Ton livre brille à partir du quatrième chapitre, quand tu nous invites à cesser de chercher à comprendre l’État comme « une business ». Tu utilises d’ailleurs l’expression « ne pas exiler l’État dans une business ». Je comprends le concept de reprendre le terme exil, mais du point de vue du sens des mots, ici, c’est perdant. Arrête, avec l’exil, s’il te plaît, ça n’est pas nécessaire. Mais autrement, en effet, la transformation de l’État québécois en pourvoyeur de « services » à des « clients » est extrêmement pernicieuse. Cela revient à ce que j’exprimais plus tôt, une dépolitisation des sociétés. L’État ne sert plus à générer de la grandeur, des projets, à donner du corps et de la structure à la nation. Il est devenu une succursale de services publics à des citoyens dont l’essentiel de la nature réside dans le fait de payer des taxes. Cela a trois affreuses conséquences. Premièrement, l’État s’empêtre et se sclérose dans un rôle de peu d’envergure. Deuxièmement, les citoyens perdent le sens de l’appartenance nationale et s’imaginent que ce qui les lie à la nation est aussi ténu et peu substantiel que la déclaration d’impôt. Troisièmement, cela limite le débat politique à des questions de couches-culottes dans les CHSLD et de toilettes pour transgenre, ce que la gauche et la droite appellent de concert les « vraies affaires ».

Tu proposes de revoir notre modèle de développement, d’instaurer un revenu maximum, la gratuité scolaire. Tu as les compétences pour nous expliquer en quoi cela serait bon, pour qu’on ait moins peur collectivement de ces changements radicaux de notre manière de gérer nos affaires nationales. Les mauvaises langues me traiteront de bolchévique, mais ce qui me séduit le plus est ta proposition selon laquelle ce que personne n’a inventé devrait être à tout le monde. Ta vision quant à nos ressources naturelles, quant au fait qu’elles devraient servir à notre propre développement et enrichissement est emballante. Je ne saurais pas comment réaliser cela concrètement en étant au pouvoir, mais je n’aurais aucune inquiétude à te voir en charge d’un tel dossier, aussi ambitieux soit-il. Quand ce que tu écris traite de pareils sujets, quand tu nous dessines un avenir dans le domaine qui est le tien, avec tes meilleurs outils, c’est à ce moment que mon espoir renaît.

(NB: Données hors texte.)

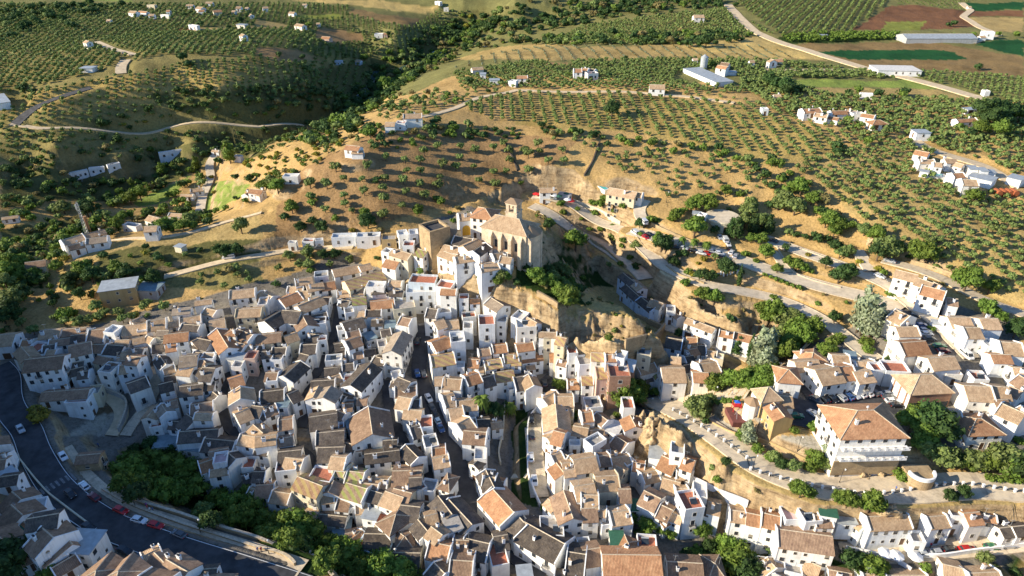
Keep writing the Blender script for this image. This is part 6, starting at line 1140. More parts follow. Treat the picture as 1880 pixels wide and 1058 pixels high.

Pour finir cette lettre un peu longue, je n’ai qu’une dernière chose à te dire. De grâce, objet céleste JMA2012, la prochaine fois que tu parles de « la fin des exils », ne tournes pas le fer dans la plaie une fois de plus et reviens pour vrai à la maison, faire de la vraie politique afin de changer vraiment les choses en gouvernant, loin des impostures gauchisantes supposément solidaires et de ses empêtrements intellectuels tels que « Faut qu’on s’parle », où je t’ai aperçu il y a un an posant à côté de celui qui, aujourd’hui, est à la tête d’un parti qui perd son temps à faire la fine bouche sur le mot « patrimoine » sous prétexte que ce dernier porte en lui les stigmates de l’oppression patriarcale. Je suis sûr que tu vaux mieux que cette interminable logorrhée de progressistes autoproclamés qui n’avance le Québec vers aucun autre horizon que celui du nihilisme le plus affligeant. Je suis aussi certain que tu vaux mieux que l’instrumentalisation d’une phrase-choc prononcée par toi il y a deux ans et demi pour vendre un livre sur un tout autre sujet que l’exil, et que tu pourrais vraiment faire une différence pour la suite des choses. Penses-y.